Can Dündar about the Turkey election

17 May 2023. There was a certain disappointment in Can Dündar’s and his wife Dilek’s face, when the first predictions of the Turkish election were published last Sunday: No landslide victory for Erdoğan’s challenger Kemal Kılıçdaroğlu, no immediate removal of Sultan Recep Tayyip Erdoğan from office. If the opposition had won, Dündar and his wife would have returned to Turkey immediately. Now they have to stay here indefinitely.
It’s not that they don’t like it here, they tell us on election day in the garden of the Maxim Gorki Theatre, from where Dündar commented live on the election. But they miss their home, their families, their house (confiscated by the AKP), and both of them has seen their old and sick parents for years.
A large part of this result is due to the fact that two-thirds of the 1.5 million Turks eligible to vote in Germany once again voted for the increasingly autocratic Erdoğan without even living in Turkey, says Dündar: “I have been observing and trying to understand this for 20 years.”
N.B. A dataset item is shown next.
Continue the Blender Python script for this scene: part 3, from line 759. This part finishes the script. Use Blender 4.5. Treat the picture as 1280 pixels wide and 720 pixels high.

Recently, a documentary by him, “Erdoğan’s Terror List“, was broadcasted on ZDF (in the ZDF media library and on YouTube in German with Turkish subtitles). In it he says: “Germany is the most dangerous country in the world for someone like me. And Berlin is one of the most dangerous places. The Turkish secret service is very active here. There are many people here who are being fed with hate by Erdogan. Unfortunately, the German government has allowed him to do this for decades. That’s why the polarisation in Turkey is directly reflected in Germany.”
A glimmer of hope remains for the second round on 28 May – for the fact that Erdogan’s party lost seven per cent in the first round, while Kılıçdaroğlu won 45 per cent, shows that Turkey has not yet completely capitulated to autocracy. “With half of society against him, with the state coffers empty and with the fatigue of 21 years, the question is how long Erdoğan can stay in power,” Dündar said.
Dündar, who was sentenced to almost 19 years in prison in Turkey for alleged espionage, narrowly escaped an assassination attempt, managed to flee in 2016 and has since been living in exile in Germany under police protection, has been running the German-Turkish news platform “Özgürüz” (We are free) since 2017. At the end of last year, the Turkish government put him on the so-called grey list of most wanted terrorists and put a bounty of up to 500,000 Turkish liras (25,000 euros) on his head.
He has a column in DIE ZEIT, writes books, makes documentaries and is a regular guest at M100.